Wednesday, August 21, 2013

Kafka's nightmare goes global

We are all potential “terrorists” now, at least in the eyes of the state. Why else would the police want to stop 61,000 people at entry points into Britain during the last year under the infamous schedule 7 of the anti-terror laws of 2000.

That’s the equivalent of the population of the town of Lowestoft or a full stadium when Arsenal play at home. This amounts to state intimidation on a scale that the notorious Stasi of East Germany or the KGB of the former Soviet Union would salute.

There’s no other explanation for the detention of David Miranda, a Brazilian citizen whose only “crime” was to be the partner of and assistant to Glenn Greenwald, the Guardian journalist who has helped publicise the material leaked by US whistleblower Edward Snowden.

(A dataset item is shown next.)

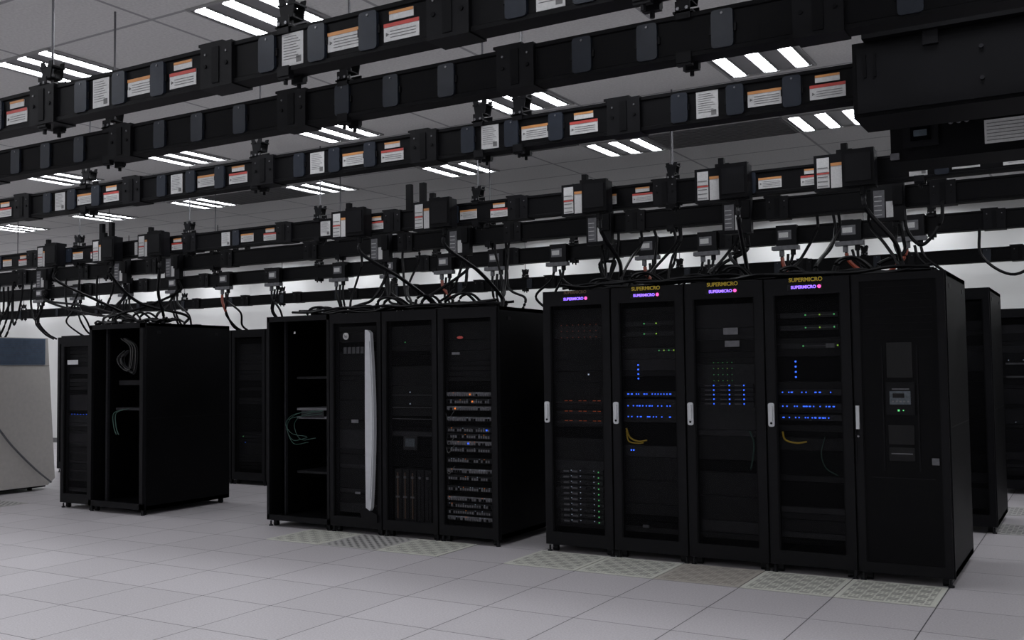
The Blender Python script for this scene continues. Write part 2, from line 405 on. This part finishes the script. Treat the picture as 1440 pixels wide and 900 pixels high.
b.prism([(p[0]+.012,p[1]) for p in L[1:-1]]+[(p[0]-.012,p[1]) for p in Rr[1:-1]][::-1],-.052,-.045,'silver')
b.prism([(.36,.22),(.44,.24),(.56,.19),(.56,.12),(.40,.12)],-.02,-.001,'frame')
oM2=b.obj('server_rack',(-6.17,YM,0));text('hp',(.2,-.007,1.79),.04,'text',oM2,'badge_letters')
b=baseM();door(b,W,HM,sl=.045,tr=.09,br=.09,handle=False);gear(b,W,HM,fillunits(.62,1.88,12))
led(b,.27,1.277,'Lw',.01);led(b,.27,1.175,'Lw',.01);led(b,.22,1.72,'Lg',.007)
for z in (1.29,1.18,1.08): b.box(.08,.52,.045,.055,z-.04,z-.036,'gear3')
b.box(.21,.36,.035,.05,.77,.89,'gear2');b.box(.235,.335,.03,.035,.80,.87,'screen')
for i in range(5):
    x=.12+i*.08;b.box(x,x+.07,.03,.4,.14,.60,'gear');b.box(x+.028,x+.036,.024,.03,.17,.57,'copper' if i<3 else 'gear2');b.box(x+.02,x+.045,.022,.03,.52,.54,'gear3')
    if i<3: b.box(x+.012,x+.052,.022,.03,.35,.365,'gear3')
b.obj('server_rack',(-5.563,YM,0))
b=baseM();door(b,W,HM,sl=.05,tr=.09,br=.09,handle=False);gear(b,W,HM,fillunits(1.28,1.88,13))
b.prism([(.235+.03*math.cos(a*.3),1.745+.012*math.sin(a*.3)) for a in range(21)],-.003,.004,'red')
b.box(.15,.23,-.001,.004,1.60,1.62,'gear3')
rr=random.Random(9);z=.19;row=0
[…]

Miranda says he was forced to hand over passwords and other information while at Heathrow or face arrest. All his electronic equipment was confiscated by the police, who got clearance from Downing Street for their action. And no doubt the ConDems told the American authorities, who have plans to put Snowden in jail.

Snowden’s “crime”? To reveal that the National Security Agency had created an unlawful, secret surveillance programme on a scale so immense that it put everyone under suspicion. And, naturally, the British end of the operation, GCHQ at Cheltenham, collaborated all the way.

To imply that revealing this is tantamount to an “act of terrorism”, as the US and British authorities do, is to create a world where the state can make anything a crime at the stroke of a pen. In Franz Kafka’s frightening novel The Trial, a man is arrested by an inaccessible authority and is never able to establish the nature of the charges.

Nearly 90 years after the book’s publication, Kafka’s nightmare has gone global.

Thus The Guardian was visited by no less an eminence than the cabinet secretary himself. Sir Jeremy Heywood was despatched by David Cameron and Nick Clegg to instruct the newspaper to hand over computer files containing Snowden’s leaked material.

Since when has the country’s most senior civil servant been a messenger boy for the secret state? After the newspaper refused, two spooks from GCHQ oversaw the destruction of hard drives in the Guardian’s basement.

Where’s the outcry? Who will protect our liberties? Labour? Parliament? You must be joking. Labour enacted the very legislation used to hold Miranda and the other 61,000. Blair’s governments created a surveillance state framework that the ConDems are busily using.

So not a peep from Ed Miliband about freedom of the press. As for parliament, its committee charged with intelligence oversight is, as libertarian Simon Jenkins puts it, “a charade, a patsy of the secrecy lobby”. The very same committee, you will recall, recently announced that GCHQ was not breaking the law in spying on our communications.

In any case, oversight is an over-used term. In the US, Congressional committees charged with checking on the NSA were repeatedly lied to or misled. They couldn’t get to the bottom of things even if they wanted to. That was one of the reasons that prompted Snowden to blow the whistle on the secret Prism programme.

The emergence of secret, unaccountable, security-surveillance states on both sides of the Atlantic over the last two decades is part of a wider process of change in the way we are ruled. Corporate-driven globalisation has resulted in a market-oriented state that in turn has lost legitimacy in the eyes of large numbers of people, particularly since the global crisis that began in 2007.

Like all states, the capitalist type needs constant justification for its raison d’être. An elusive external enemy that their policies helped create and which can never be defeated – aka global terrorism – answers the need.

And at the same time it creates the perfect cover for spying on dissent of any kind. The state’s claims to be protecting us are therefore useless as well as spurious. What we should ask is: who will protect us from the state?